### [WRITTEN EXERCISE]
Make an exact copy of all the material below, apart from the pictures.

### [DATA SHOWN]
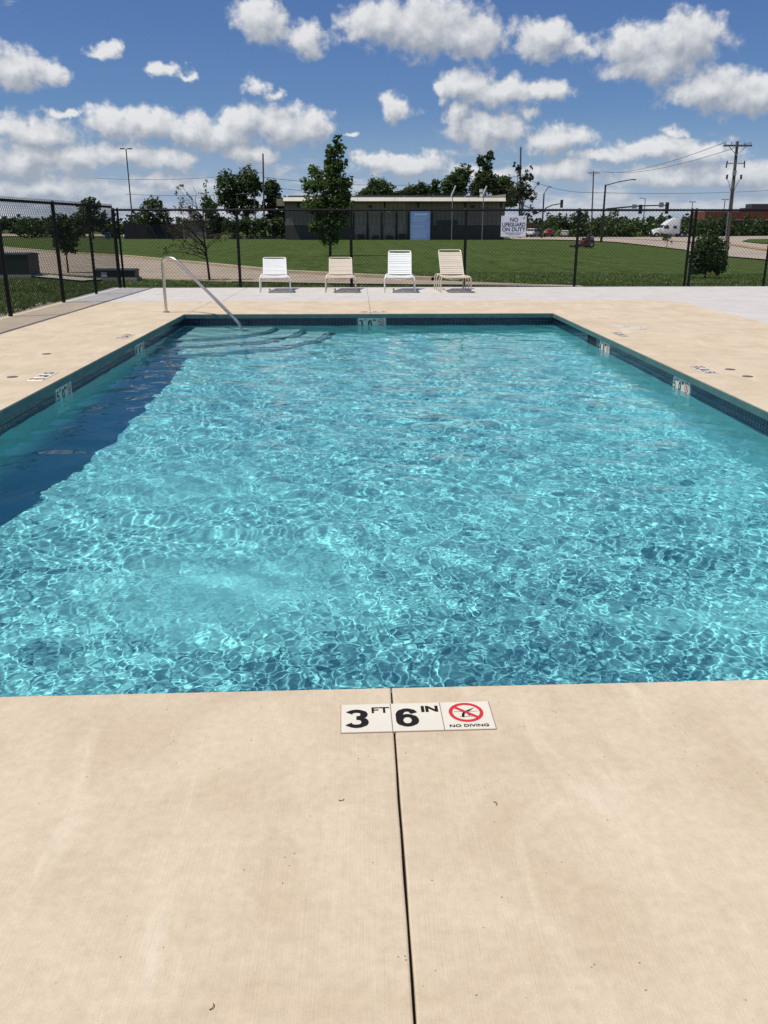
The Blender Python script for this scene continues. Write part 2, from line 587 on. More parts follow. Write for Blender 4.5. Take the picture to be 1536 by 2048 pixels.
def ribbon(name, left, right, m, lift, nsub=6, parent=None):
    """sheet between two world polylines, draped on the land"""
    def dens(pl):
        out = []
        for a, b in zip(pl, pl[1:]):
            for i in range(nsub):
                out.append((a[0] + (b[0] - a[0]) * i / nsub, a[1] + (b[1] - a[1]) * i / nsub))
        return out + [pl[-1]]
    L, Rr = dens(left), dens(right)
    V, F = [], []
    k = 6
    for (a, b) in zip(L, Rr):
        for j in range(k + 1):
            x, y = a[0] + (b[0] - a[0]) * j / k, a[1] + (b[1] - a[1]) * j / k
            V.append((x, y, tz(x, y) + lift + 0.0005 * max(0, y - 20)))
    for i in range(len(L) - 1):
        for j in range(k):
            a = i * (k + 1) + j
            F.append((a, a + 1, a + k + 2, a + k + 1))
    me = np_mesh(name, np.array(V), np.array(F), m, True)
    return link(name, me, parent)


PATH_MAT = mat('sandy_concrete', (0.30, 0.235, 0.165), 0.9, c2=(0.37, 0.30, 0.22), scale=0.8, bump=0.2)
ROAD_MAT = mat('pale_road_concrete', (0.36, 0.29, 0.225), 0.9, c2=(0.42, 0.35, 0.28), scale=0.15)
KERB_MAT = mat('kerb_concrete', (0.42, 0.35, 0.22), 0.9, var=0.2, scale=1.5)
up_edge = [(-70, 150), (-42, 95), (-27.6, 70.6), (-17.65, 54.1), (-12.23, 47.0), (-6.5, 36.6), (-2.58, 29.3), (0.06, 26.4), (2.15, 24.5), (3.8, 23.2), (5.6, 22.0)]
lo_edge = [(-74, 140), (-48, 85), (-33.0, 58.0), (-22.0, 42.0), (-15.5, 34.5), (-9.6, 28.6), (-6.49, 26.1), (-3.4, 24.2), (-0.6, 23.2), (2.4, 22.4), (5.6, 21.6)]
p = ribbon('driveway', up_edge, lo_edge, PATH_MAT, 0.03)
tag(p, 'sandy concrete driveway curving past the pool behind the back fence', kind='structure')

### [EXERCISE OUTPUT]
The Blender Python script for this scene continues. Write part 2, from line 587 on. More parts follow. Write for Blender 4.5. Take the picture to be 1536 by 2048 pixels.
def ribbon(name, left, right, m, lift, nsub=6, parent=None):
    """sheet between two world polylines, draped on the land"""
    def dens(pl):
        out = []
        for a, b in zip(pl, pl[1:]):
            for i in range(nsub):
                out.append((a[0] + (b[0] - a[0]) * i / nsub, a[1] + (b[1] - a[1]) * i / nsub))
        return out + [pl[-1]]
    L, Rr = dens(left), dens(right)
    V, F = [], []
    k = 6
    for (a, b) in zip(L, Rr):
        for j in range(k + 1):
            x, y = a[0] + (b[0] - a[0]) * j / k, a[1] + (b[1] - a[1]) * j / k
            V.append((x, y, tz(x, y) + lift + 0.0005 * max(0, y - 20)))
    for i in range(len(L) - 1):
        for j in range(k):
            a = i * (k + 1) + j
            F.append((a, a + 1, a + k + 2, a + k + 1))
    me = np_mesh(name, np.array(V), np.array(F), m, True)
    return link(name, me, parent)


PATH_MAT = mat('sandy_concrete', (0.30, 0.235, 0.165), 0.9, c2=(0.37, 0.30, 0.22), scale=0.8, bump=0.2)
ROAD_MAT = mat('pale_road_concrete', (0.36, 0.29, 0.225), 0.9, c2=(0.42, 0.35, 0.28), scale=0.15)
KERB_MAT = mat('kerb_concrete', (0.42, 0.35, 0.22), 0.9, var=0.2, scale=1.5)
up_edge = [(-70, 150), (-42, 95), (-27.6, 70.6), (-17.65, 54.1), (-12.23, 47.0), (-6.5, 36.6), (-2.58, 29.3), (0.06, 26.4), (2.15, 24.5), (3.8, 23.2), (5.6, 22.0)]
lo_edge = [(-74, 140), (-48, 85), (-33.0, 58.0), (-22.0, 42.0), (-15.5, 34.5), (-9.6, 28.6), (-6.49, 26.1), (-3.4, 24.2), (-0.6, 23.2), (2.4, 22.4), (5.6, 21.6)]
p = ribbon('driveway', up_edge, lo_edge, PATH_MAT, 0.03)
tag(p, 'sandy concrete driveway curving past the pool behind the back fence', kind='structure')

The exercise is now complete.